Exercise goal. Exactly retype the lines of the material from its first line to the line with "return tuple(c /", including both.

Data extract.
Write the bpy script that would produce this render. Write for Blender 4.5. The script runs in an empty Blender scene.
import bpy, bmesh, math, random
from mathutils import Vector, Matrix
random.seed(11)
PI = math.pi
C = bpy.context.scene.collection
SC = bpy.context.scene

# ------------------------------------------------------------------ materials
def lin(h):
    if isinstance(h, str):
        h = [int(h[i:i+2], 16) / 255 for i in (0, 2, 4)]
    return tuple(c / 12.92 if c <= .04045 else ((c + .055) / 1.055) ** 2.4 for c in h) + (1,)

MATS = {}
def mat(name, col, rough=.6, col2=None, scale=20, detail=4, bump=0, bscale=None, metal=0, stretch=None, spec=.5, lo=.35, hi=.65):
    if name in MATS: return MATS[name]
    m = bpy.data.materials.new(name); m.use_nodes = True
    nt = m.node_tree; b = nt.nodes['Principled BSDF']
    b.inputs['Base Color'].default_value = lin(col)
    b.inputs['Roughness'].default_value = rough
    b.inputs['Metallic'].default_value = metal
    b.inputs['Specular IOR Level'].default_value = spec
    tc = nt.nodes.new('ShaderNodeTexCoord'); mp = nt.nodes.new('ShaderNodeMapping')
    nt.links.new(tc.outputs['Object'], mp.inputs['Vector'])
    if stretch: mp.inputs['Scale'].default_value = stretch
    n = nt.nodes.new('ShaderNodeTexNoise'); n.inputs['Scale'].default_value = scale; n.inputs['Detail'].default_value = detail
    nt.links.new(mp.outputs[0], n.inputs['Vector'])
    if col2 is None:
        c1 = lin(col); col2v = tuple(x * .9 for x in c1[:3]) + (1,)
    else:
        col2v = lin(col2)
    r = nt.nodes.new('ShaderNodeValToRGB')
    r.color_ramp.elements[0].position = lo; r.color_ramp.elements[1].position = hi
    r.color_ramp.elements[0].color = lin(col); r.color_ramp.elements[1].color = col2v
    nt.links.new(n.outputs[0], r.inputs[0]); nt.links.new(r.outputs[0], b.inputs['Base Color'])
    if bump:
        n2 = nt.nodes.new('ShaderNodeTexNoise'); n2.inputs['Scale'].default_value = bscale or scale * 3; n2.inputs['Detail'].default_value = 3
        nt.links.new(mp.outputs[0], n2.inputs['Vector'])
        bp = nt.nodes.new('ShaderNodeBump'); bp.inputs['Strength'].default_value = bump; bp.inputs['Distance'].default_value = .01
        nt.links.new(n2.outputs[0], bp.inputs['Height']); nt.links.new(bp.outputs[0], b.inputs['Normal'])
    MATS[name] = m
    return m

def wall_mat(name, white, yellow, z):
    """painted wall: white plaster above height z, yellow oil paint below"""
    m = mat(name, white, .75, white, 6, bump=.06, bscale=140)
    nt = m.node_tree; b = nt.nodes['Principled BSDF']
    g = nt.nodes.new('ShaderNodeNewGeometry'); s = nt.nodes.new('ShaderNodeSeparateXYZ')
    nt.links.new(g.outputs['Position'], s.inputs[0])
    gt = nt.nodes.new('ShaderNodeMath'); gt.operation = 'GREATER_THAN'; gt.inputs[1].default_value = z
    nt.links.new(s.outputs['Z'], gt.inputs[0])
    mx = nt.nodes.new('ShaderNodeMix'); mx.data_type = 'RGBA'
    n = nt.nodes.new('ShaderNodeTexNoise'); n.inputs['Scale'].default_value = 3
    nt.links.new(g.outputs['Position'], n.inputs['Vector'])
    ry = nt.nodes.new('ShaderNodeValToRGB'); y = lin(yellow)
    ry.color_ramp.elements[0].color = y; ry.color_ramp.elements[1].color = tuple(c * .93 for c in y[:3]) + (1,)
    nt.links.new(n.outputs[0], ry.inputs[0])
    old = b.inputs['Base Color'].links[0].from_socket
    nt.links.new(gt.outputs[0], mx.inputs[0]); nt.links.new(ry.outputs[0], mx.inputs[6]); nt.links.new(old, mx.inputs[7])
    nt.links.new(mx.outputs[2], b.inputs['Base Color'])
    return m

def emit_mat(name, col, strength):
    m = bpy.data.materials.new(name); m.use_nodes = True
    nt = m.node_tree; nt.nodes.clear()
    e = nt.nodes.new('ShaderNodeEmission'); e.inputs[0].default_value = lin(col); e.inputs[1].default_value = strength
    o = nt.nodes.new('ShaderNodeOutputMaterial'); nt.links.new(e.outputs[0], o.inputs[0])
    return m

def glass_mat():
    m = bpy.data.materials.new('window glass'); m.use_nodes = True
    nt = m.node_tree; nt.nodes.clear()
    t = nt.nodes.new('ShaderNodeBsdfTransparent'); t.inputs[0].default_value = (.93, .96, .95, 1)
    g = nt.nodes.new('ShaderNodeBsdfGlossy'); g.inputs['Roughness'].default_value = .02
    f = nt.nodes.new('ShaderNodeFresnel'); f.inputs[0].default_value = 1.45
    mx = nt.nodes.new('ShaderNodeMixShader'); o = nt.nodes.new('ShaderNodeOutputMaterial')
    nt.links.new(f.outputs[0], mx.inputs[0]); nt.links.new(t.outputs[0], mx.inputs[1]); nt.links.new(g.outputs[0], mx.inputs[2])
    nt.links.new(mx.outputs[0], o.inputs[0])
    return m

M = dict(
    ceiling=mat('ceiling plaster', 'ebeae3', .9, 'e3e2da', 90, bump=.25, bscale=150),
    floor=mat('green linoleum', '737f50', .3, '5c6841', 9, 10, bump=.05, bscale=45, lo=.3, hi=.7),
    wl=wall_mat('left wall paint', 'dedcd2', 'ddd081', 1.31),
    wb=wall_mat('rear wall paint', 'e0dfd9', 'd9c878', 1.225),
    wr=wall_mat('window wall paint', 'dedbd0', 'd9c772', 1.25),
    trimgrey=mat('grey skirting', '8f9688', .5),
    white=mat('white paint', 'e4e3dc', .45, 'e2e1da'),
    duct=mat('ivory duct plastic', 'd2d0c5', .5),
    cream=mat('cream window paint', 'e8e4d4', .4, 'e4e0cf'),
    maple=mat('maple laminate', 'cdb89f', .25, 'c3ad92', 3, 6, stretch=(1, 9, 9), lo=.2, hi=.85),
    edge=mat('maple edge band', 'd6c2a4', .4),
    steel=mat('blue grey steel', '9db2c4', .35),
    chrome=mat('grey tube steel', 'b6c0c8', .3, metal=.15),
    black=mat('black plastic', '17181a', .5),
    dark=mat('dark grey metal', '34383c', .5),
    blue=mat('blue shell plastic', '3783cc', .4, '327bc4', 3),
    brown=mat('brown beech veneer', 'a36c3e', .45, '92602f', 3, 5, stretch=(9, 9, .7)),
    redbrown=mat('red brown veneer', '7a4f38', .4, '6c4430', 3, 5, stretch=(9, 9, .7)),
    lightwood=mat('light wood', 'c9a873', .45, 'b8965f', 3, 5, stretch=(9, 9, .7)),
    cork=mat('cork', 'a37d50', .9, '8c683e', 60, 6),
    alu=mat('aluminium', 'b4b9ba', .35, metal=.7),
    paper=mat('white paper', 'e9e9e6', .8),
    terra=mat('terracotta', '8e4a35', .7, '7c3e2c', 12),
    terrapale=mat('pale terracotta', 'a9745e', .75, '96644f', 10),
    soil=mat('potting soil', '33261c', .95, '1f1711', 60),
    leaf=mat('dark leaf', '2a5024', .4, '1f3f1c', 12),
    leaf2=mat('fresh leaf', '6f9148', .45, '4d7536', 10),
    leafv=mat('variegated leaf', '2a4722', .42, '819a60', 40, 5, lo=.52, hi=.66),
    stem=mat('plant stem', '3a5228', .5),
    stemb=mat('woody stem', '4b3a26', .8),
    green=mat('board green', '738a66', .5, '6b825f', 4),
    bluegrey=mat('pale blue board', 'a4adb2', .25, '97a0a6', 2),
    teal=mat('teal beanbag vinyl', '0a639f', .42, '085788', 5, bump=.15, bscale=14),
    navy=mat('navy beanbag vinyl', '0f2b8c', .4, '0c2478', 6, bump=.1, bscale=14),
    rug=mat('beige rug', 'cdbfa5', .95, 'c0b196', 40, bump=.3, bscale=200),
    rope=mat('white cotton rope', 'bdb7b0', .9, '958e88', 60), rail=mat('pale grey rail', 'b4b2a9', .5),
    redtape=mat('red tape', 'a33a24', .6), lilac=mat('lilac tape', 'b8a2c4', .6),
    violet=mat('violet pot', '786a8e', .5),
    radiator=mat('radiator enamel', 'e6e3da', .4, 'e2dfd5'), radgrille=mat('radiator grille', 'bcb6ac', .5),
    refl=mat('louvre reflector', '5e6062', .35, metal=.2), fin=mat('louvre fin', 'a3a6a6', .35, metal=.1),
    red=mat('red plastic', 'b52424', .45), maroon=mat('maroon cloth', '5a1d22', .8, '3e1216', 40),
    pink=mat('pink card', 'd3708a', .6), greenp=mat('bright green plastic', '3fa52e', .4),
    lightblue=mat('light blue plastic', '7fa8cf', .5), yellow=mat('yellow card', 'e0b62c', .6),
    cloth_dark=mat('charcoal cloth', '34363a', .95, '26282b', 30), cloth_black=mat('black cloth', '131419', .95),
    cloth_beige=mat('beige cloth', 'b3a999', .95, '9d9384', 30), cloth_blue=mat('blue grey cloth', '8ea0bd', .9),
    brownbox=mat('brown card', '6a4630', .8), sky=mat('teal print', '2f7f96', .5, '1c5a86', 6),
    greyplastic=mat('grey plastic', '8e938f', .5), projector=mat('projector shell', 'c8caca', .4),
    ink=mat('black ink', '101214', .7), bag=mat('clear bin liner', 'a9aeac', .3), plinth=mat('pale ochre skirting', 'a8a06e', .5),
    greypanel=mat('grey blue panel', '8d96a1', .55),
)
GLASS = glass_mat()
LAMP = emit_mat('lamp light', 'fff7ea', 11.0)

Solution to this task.
Write the bpy script that would produce this render. Write for Blender 4.5. The script runs in an empty Blender scene.
import bpy, bmesh, math, random
from mathutils import Vector, Matrix
random.seed(11)
PI = math.pi
C = bpy.context.scene.collection
SC = bpy.context.scene

# ------------------------------------------------------------------ materials
def lin(h):
    if isinstance(h, str):
        h = [int(h[i:i+2], 16) / 255 for i in (0, 2, 4)]
    return tuple(c / 12.92 if c <= .04045 else ((c + .055) / 1.055) ** 2.4 for c in h) + (1,)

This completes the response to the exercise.